What you are asked to do :: Beginning with the first line below, please repeat the material exactly, ending with the line that includes "0, -h)], oct_f)".

□ □ □ □ □ □ □

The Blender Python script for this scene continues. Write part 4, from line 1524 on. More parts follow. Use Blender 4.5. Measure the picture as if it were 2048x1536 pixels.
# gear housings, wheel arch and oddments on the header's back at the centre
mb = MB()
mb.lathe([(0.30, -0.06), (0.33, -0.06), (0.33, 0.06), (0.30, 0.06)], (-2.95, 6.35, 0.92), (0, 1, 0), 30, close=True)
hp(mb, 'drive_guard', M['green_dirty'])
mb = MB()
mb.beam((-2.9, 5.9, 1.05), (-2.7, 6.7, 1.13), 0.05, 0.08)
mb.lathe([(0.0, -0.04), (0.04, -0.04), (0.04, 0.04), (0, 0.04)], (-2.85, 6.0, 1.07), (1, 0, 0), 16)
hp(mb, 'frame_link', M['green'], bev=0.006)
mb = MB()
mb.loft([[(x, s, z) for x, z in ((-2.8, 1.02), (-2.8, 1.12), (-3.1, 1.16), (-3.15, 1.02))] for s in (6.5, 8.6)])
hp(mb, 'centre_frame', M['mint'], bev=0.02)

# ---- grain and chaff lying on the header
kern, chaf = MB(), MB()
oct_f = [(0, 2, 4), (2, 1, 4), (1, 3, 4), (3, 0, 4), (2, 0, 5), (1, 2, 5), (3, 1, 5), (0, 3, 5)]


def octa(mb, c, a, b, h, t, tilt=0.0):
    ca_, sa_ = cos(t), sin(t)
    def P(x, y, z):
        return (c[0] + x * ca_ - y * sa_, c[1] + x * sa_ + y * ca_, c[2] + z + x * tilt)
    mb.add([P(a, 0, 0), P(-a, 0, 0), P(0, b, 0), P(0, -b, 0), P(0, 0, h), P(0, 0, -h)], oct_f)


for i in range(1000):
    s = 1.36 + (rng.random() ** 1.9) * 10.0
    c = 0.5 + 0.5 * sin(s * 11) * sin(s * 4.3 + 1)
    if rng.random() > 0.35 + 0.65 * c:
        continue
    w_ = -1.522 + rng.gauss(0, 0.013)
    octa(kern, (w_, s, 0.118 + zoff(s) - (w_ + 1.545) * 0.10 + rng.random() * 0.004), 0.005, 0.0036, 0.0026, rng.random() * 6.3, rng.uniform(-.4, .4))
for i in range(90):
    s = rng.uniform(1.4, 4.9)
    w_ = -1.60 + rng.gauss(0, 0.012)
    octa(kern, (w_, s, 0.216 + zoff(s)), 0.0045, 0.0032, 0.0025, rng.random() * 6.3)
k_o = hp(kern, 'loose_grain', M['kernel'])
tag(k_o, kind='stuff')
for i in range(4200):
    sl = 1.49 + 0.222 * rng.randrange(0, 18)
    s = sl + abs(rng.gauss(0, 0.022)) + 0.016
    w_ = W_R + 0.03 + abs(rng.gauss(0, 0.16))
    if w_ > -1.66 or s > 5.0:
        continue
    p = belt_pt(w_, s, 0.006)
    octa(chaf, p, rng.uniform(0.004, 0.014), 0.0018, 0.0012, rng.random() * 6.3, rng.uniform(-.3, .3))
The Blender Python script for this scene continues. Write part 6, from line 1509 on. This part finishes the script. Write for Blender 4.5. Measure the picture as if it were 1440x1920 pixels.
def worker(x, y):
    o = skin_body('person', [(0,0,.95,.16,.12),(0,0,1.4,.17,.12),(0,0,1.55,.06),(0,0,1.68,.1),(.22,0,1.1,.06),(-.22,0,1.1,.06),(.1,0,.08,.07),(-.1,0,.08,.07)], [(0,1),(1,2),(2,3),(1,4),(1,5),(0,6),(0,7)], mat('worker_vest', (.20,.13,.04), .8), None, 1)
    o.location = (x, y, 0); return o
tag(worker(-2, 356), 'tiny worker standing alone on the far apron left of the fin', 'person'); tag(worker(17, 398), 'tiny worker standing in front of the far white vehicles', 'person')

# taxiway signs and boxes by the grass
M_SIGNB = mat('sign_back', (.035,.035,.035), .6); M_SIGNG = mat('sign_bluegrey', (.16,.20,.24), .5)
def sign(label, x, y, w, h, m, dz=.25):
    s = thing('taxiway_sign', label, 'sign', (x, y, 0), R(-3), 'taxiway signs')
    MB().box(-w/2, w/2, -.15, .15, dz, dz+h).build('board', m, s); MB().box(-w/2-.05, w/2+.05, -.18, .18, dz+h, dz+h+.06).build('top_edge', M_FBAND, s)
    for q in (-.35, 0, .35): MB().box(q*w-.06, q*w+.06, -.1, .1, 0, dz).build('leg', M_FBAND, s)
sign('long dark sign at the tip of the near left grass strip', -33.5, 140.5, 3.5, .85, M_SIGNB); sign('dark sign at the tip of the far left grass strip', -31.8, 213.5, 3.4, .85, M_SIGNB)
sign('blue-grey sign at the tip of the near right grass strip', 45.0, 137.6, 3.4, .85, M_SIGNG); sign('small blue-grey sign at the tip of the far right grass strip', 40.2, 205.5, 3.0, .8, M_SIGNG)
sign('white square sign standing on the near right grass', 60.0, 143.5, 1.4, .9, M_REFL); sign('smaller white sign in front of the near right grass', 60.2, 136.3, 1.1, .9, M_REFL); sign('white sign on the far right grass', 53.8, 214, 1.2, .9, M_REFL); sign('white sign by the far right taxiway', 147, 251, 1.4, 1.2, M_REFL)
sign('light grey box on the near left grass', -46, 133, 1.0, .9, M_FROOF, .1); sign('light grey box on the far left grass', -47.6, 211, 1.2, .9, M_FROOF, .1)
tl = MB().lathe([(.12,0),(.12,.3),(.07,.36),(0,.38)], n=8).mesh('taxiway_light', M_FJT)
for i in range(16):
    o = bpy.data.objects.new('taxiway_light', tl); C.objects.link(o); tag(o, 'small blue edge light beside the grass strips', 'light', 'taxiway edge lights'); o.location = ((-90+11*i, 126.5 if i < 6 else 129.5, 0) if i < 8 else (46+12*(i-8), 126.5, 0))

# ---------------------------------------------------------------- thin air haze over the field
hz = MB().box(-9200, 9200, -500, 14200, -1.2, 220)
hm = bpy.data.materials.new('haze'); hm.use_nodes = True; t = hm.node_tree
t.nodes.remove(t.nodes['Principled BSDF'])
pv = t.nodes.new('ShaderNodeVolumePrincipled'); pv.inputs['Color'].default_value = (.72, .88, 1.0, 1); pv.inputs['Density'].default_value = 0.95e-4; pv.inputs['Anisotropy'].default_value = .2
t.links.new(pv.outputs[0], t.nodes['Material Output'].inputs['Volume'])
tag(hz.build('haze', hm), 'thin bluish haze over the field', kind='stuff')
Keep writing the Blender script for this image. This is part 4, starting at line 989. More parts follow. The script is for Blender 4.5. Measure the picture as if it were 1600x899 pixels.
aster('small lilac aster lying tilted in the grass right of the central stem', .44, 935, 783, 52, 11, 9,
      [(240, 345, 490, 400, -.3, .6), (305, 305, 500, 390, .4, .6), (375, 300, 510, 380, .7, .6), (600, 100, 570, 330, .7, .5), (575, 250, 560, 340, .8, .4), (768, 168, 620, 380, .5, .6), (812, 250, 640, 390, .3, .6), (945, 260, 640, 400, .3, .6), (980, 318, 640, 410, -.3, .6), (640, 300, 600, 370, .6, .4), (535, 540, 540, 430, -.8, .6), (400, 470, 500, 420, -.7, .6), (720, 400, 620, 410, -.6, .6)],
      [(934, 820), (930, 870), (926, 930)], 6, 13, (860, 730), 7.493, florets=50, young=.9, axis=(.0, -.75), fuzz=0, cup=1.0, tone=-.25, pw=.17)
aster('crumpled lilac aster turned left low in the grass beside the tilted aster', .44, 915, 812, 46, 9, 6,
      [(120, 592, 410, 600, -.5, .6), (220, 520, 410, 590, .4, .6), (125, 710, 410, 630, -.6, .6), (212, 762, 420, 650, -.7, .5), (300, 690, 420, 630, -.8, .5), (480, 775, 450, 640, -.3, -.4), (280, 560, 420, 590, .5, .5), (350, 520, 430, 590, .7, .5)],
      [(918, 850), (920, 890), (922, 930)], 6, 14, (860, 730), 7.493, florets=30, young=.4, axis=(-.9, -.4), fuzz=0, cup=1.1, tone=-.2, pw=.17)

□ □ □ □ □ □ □

Full output ::
The Blender Python script for this scene continues. Write part 4, from line 1524 on. More parts follow. Use Blender 4.5. Measure the picture as if it were 2048x1536 pixels.
# gear housings, wheel arch and oddments on the header's back at the centre
mb = MB()
mb.lathe([(0.30, -0.06), (0.33, -0.06), (0.33, 0.06), (0.30, 0.06)], (-2.95, 6.35, 0.92), (0, 1, 0), 30, close=True)
hp(mb, 'drive_guard', M['green_dirty'])
mb = MB()
mb.beam((-2.9, 5.9, 1.05), (-2.7, 6.7, 1.13), 0.05, 0.08)
mb.lathe([(0.0, -0.04), (0.04, -0.04), (0.04, 0.04), (0, 0.04)], (-2.85, 6.0, 1.07), (1, 0, 0), 16)
hp(mb, 'frame_link', M['green'], bev=0.006)
mb = MB()
mb.loft([[(x, s, z) for x, z in ((-2.8, 1.02), (-2.8, 1.12), (-3.1, 1.16), (-3.15, 1.02))] for s in (6.5, 8.6)])
hp(mb, 'centre_frame', M['mint'], bev=0.02)

# ---- grain and chaff lying on the header
kern, chaf = MB(), MB()
oct_f = [(0, 2, 4), (2, 1, 4), (1, 3, 4), (3, 0, 4), (2, 0, 5), (1, 2, 5), (3, 1, 5), (0, 3, 5)]


def octa(mb, c, a, b, h, t, tilt=0.0):
    ca_, sa_ = cos(t), sin(t)
    def P(x, y, z):
        return (c[0] + x * ca_ - y * sa_, c[1] + x * sa_ + y * ca_, c[2] + z + x * tilt)
    mb.add([P(a, 0, 0), P(-a, 0, 0), P(0, b, 0), P(0, -b, 0), P(0, 0, h), P(0, 0, -h)], oct_f)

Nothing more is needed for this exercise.